Si, par égard pour les faibles, il est des actions qu’il faut nous interdire, dans le même ordre d’idées, il en est d’autres que nous sommes tenus d’accomplir. Ici, également, nous pouvons en appeler à saint Paul ; pour ne pas nuire à son ministère parmi les chrétiens juifs, il consentit à faire circoncire Timothée, son fils, dans la foi et son compagnon d’œuvre, dont le père était grec et sa mère juive. Pour lui-même, cependant, il ne reconnaissait aucune valeur à la circoncision et la considérait comme abrogée par le seul fait de la promulgation de l’Évangile. Mais pour beaucoup de chrétiens d’alors, la circoncision retenait une valeur religieuse qu’ils entendaient respecter ; saint Paul se conformait à leurs scrupules, se faisant juif avec les juifs. Par égard pour eux, il fit circoncire Timothée ; il s’acquittait aussi du vœu du nazaréat et offrait un sacrifice dans le temple de Jérusalem à la seule fin d’attester le respect dont il honorait les pratiques traditionnelles du peuple d’Israël (Actes 21.26). Mais en même temps, par son grand et libre ministère, il proclamait hautement que, pour lui, la circoncision n’avait plus aucune valeur et cessait d’être une obligation légale. Et à ce point de vue, il affirmait la liberté des chrétiens d’origine païenne et ne consentait pour elle à aucune concession. Aussi, lorsque Tite, un chrétien d’origine païenne et son compagnon d’œuvre, était mis en demeure de subir la circoncision, il repoussait cette exigence avec toute l’énergie de sa libre conviction (Galates 2.3-5). Dans son enseignement apostolique, il affirme bien haut qu’en Christ il ne sert de rien d’être circoncis ou de ne l’être pas, qu’il ne s’agit que d’être une nouvelle créature et que seule, la foi opérante par la charité retient une réelle valeur (Galates 5.6 ; 6.15).

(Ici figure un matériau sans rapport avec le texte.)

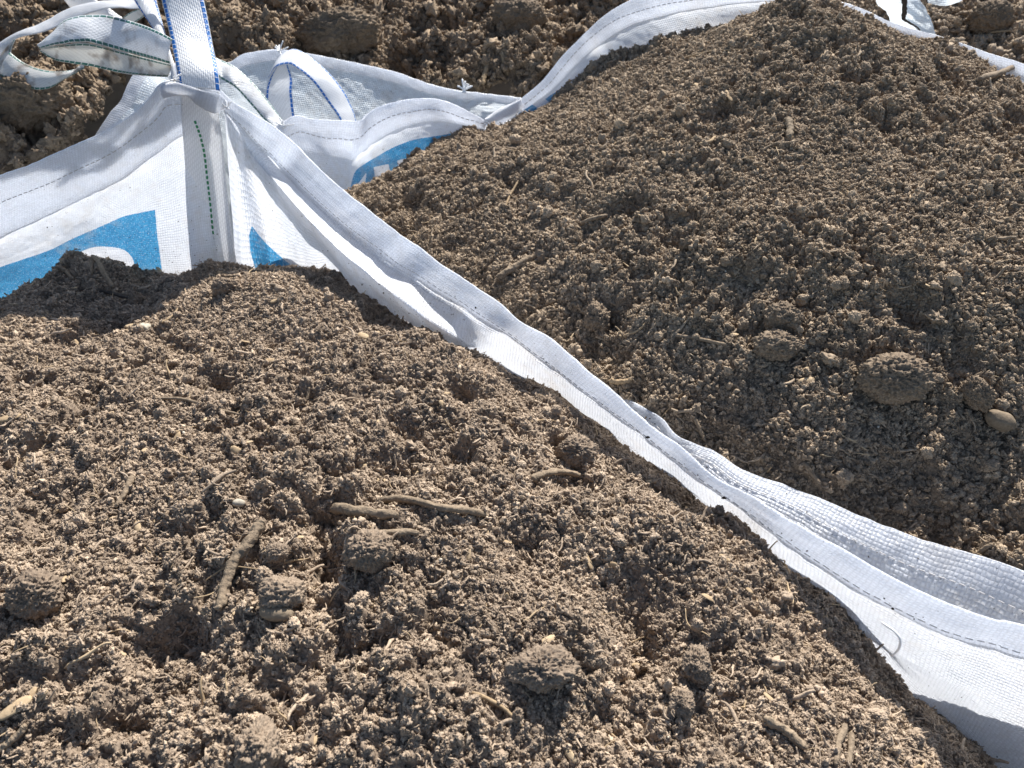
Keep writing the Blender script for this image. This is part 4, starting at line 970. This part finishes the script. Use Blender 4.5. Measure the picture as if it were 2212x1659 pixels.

Il nous faut donc attentivement considérer les intérêts de nos frères faibles, mais nous ne devons pas cependant tolérer qu’ils fassent de leur faiblesse un joug que nous n’ayons plus qu’à subir. Et lorsque, de nos jours, au sein de notre Eglise, nous voyons s’élever des individualités entreprenantes et ambitieuses qui, au nom des progrès de la piété, de la liberté et de la conscience, c’est-à-dire au nom de leur esprit dominateur, demandent que pour eux l’Eglise renonce à ses institutions les plus vitales et les plus chères, autant dire, qu’elle se suicide elle-même, nous connaissons assez ce que valent de pareilles prétentions pour que nous n’éprouvions aucune répugnance à leur faire l’opposition la plus énergique.
Les principes que nous venons de revendiquer peuvent également s’appliquer dans la sphère des intérêts et de l’action politiques, tous doivent facilement le comprendre. Il faut donc que tous, ici, consentent aux concessions, mais sous la condition expresse du respect et de l’intégrité des principes. Toujours les hommes intelligents et sérieux se sentiront obligés à lutter contre ces faux compromis, ces alliances menteuses que l’on décore du nom d’opportunisme et qui ne valent que pour compromettre la justice en l’obligeant à pactiser avec l’injustice. Contre ces alliances, ils se lèveront avec d’autant plus d’énergie, qu’à chaque instant l’on a vu des hommes d’Etat se laisser aller à des compromissions qui n’ont jamais valu qu’au déshonneur de la bonne cause. A le faire, ils ne se doutent pas qu’en pareils agissements, ils sont les complices et les fauteurs de cette anarchie immorale qui bientôt ne laissera plus subsister aucune vérité de l’ordre religieux.
L’idéal de cette accommodation immorale et par conséquent impolitique, c’est encore le jésuitisme qui s’est chargé de le réaliser. L’histoire de ses missions en Chine et aux Indes en est la preuve irrécusable. Dans ces contrées, pour faciliter la conversion des païens et leur admission dans l’Eglise qui, seule, a la prétention de sauver, ils avaient fait du Christianisme le plus monstrueux amalgame d’éléments païens et chrétiens. Grâce à ces profanations, il n’était plus qu’un ritualisme. qui n’avait du Christianisme que le nom, et dont il eût été difficile de reconnaître l’origine.